Spotlight on Health, Safety and Wellbeing within Aotearoa’s Local Government
The key purpose of the Spotlight Discovery Project was to understand the strategic intent, desirability, feasibility and viability of establishing a local government health, safety and wellbeing sector group.
Project Objective
Spotlight, a project commissioned by Taituara and undertaken by Navona, aimed to thoroughly examine the potential of establishing a local government sector group dedicated to health, safety, and wellbeing. The directive was to discern its strategic intent, assess its desirability, gauge its feasibility, and validate its viability. In New Zealand's current landscape, there exists a myriad of health, safety, and wellbeing sector groups, with additional entities on the horizon. Given the expansive reach of local government and its extensive supply chain, it occupies a distinctive stance.
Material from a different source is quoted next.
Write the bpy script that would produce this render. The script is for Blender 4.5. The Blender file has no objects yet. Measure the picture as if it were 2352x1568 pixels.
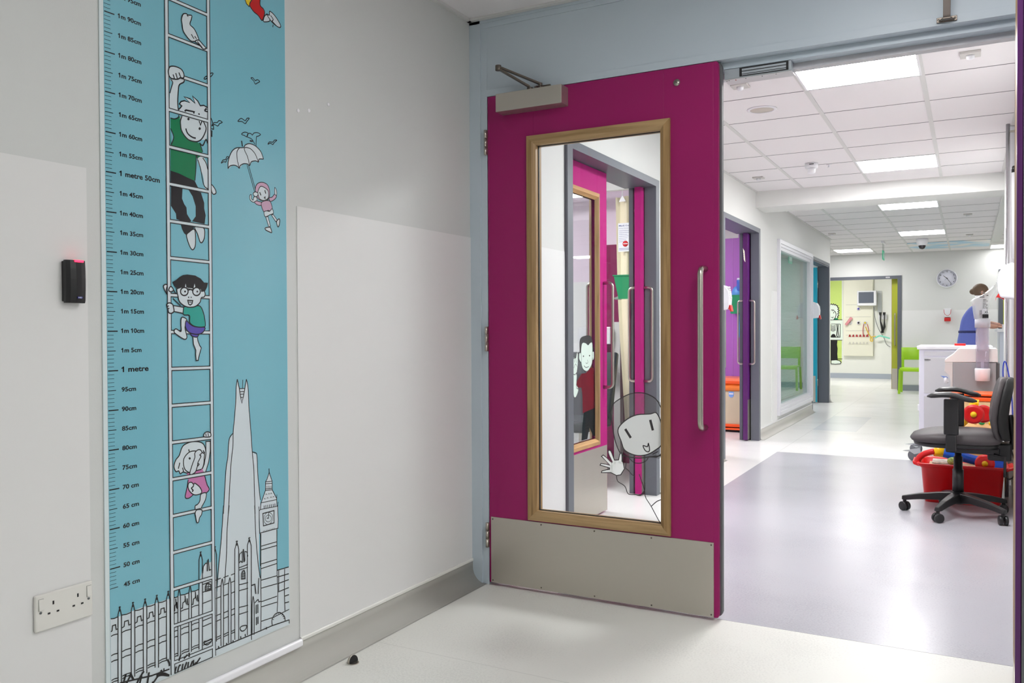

Through Spotlight, the objective was to determine how this vast segment could harness its influential capacity to effectuate profound, positive shifts in health, safety, and wellbeing across New Zealand.
Project Process
To meet the project's objectives, the team at Navona utilised system design thinking and practices, collective impact models and an adaptive agile approach. This methodology harnessed the strength of end-users and the larger stakeholder community, fostering an environment of collaborative exploration. Detailed 1:1 interviews with subject matter experts enriched our understanding, while mapping of the local government supply chain provided pivotal insights. Stakeholders, spanning a vast spectrum, actively engaged in workshops, shaping the project's trajectory. Together, they designed and fine-tuned the recommendations that culminated in the project's final report.
Grounded in Critical Thinking
Our approach prioritised critical thinking, addressing complex challenges with analytical rigor. Recognising the value of prior insights and strategic stakeholder engagement, we remained agile, re-evaluating assumptions and welcoming innovative perspectives. Drawing upon the expertise of local government, industry, and supply chain specialists, we synthesised the data efficiently. Their insights were pivotal in refining our recommendations and crafting a set of Next Steps as a map for future work.
Project Delivery
Navona's commitment to excellence culminated in the delivery of a comprehensive final report, presenting a range of options, from which two pivotal recommendations were distilled. Accompanying this were a succinct summary report and a detailed Q&A document, ensuring clarity and thorough understanding for all stakeholders involved. Crucially, the final recommendations were not simply handed down but were crafted collaboratively by project participants, with Navona's guidance steering the discourse. These recommendations, strategically designed, are poised to enhance the health, safety, and wellbeing within local government and its extensive supply chain. The overarching objective remains clear: to catalyse transformative change that would ultimately uplift health, safety, and wellbeing outcomes across New Zealand.
Health, Safety and Wellbeing Challenges within Local Government
Local government provides an extensive range of public services in New Zealand, and employs a significant percentage of our workforce, both directly and via its supply chains. Due to this scale, the local government sector has significant reach and influence within New Zealand. It directly encompasses hundreds of organisations, controls assets worth $173B, has an operating expense account of nearly 5% of national GDP and modelling* suggest that over the period of a few years around 10% of the national workforce may be directly, or indirectly, employed by local government organisations.
Our research also indicated that councils tend to have very poor visibility of their supply chains and contracting chains; at best they may know the main contractors but have minimal visibility of sub-contrators beyond that. When considering the Health and Safety at Work Act 2015 (HSWA) and that PCBU’s with overlapping duties have a responsibility to consult, co-operate, and coordinate activities with each other, these research findings are alarming.
In addition to this, our research also indicated that our most vulnerable workers in society are Māori, Pasifika, older workers, and migrant workers, many of whom are over-represented in statistics for death, serious harm and chronic harm in local government and its supply chain.